Repeat with different lexical sets, e.g. nouns, adjectives, prepositions, etc.

The last student left standing wins the game.

It is a good idea to play an example round with the students before they begin the game.

To make the game harder, you can use similar sounding words.

You could also ask the students why the word doesn't belong to the lexical set when everyone has stopped, e.g. Banana is a fruit. The other words are verbs.

Odd One Out.PDF


Throw a Question

Age/Level: Any     Time: 15 minutes     Players: Individual     Preparation: A ball

Aim: To listen and answer questions

This is an enjoyable listening and speaking game. You can use this game for lower-level students as practice or with higher-level students as a review. For lower-level students, you might want to cover the questions and answers before you play the game. For more advanced students, this game can be used as a review of what they have studied in past lessons.

You will need a ball for this game.


Sit the students in a circle.

Tell the students that they are going to practice some questions and answers they have been studying in class.

Start by throwing the ball to a student. When the student catches the ball, ask him or her a question.

The person who catches the ball must answer the question appropriately.

Then, that student throws the ball and you ask another question to someone else, and so on.

This game helps students with their listening skills, because they are always in suspense not knowing who will go next. Therefore, they have to pay attention and listen to each question.

Throw a Question.PDF


Sticky Fingers

Age/Level: Young learners     Time: 15 minutes     Players: 3 students each round     Preparation: None

Aim: To listen carefully for keywords

This ESL listening game works really well with young learners.
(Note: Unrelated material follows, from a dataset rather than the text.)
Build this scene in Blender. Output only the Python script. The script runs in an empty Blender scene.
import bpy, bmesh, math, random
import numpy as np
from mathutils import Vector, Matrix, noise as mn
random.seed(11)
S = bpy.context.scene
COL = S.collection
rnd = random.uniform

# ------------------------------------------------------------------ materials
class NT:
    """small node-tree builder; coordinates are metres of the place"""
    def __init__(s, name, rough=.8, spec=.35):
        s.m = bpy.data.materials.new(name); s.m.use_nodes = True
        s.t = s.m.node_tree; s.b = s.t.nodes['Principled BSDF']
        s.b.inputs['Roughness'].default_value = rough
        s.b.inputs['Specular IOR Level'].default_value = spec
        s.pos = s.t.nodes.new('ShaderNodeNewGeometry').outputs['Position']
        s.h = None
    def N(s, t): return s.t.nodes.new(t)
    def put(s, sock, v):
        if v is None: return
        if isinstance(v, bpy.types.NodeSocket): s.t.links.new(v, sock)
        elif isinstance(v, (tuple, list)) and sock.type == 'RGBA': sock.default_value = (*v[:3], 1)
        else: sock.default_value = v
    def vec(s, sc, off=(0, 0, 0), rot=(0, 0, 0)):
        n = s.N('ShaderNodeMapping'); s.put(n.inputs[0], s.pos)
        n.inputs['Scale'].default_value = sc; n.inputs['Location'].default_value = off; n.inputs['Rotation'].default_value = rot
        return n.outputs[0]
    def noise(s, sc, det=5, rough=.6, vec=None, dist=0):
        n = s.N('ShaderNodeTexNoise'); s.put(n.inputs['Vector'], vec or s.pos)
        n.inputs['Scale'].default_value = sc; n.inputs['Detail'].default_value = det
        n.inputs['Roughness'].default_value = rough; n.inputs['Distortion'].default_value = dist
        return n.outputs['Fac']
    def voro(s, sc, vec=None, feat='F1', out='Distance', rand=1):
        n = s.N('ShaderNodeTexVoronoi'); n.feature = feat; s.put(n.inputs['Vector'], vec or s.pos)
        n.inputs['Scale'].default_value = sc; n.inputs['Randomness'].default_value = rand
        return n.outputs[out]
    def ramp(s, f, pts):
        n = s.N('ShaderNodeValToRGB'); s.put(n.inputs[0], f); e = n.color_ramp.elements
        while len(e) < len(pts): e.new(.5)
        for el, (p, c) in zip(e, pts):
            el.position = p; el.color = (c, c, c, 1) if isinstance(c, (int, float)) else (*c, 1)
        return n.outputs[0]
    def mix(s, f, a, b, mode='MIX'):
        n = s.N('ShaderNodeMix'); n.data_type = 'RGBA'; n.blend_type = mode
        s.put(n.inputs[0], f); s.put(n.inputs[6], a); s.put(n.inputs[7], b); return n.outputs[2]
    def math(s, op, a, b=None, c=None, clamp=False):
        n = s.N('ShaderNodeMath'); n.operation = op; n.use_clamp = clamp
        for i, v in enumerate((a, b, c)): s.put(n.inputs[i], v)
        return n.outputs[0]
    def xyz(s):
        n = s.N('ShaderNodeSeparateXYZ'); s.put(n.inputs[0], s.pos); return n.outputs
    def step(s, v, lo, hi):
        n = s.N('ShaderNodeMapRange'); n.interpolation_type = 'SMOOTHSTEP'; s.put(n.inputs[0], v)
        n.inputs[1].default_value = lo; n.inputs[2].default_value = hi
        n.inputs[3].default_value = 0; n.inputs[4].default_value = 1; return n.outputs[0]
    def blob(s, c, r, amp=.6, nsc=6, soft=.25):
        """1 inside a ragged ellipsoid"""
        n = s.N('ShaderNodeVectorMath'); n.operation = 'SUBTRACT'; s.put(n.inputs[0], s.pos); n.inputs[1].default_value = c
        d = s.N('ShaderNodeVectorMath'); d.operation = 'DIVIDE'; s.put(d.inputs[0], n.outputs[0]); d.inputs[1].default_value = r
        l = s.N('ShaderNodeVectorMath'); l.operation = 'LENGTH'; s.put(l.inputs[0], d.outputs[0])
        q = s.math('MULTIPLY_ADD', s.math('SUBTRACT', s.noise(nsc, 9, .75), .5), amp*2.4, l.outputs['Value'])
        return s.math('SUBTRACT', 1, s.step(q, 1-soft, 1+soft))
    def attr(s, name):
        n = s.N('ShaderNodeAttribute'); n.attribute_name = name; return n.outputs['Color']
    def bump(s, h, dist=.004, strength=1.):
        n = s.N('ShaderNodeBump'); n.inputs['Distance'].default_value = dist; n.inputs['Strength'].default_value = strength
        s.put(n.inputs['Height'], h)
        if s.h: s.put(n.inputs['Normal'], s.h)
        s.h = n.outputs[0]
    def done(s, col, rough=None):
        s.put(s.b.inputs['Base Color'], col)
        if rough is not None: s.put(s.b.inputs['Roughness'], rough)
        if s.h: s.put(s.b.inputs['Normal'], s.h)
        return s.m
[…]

You play this game with three students at a time.


Choose three students to play first.

Outstretch your arm.

Each student then grabs one of your fingers.

Assign a special keyword.

If you say the keyword, the students let go of your finger and run to the far wall.

If on the way you tag a student, they are out.

If a student lets go when you haven't said the keyword, e.g. if the keyword is 'take' and the student runs when you say 'cake', they are out.

Repeat until only one student is left.

Then, start a new round with three more students.

When everyone has had a go, you can play again with the winners of each round. Keep playing until you find the ultimate champion.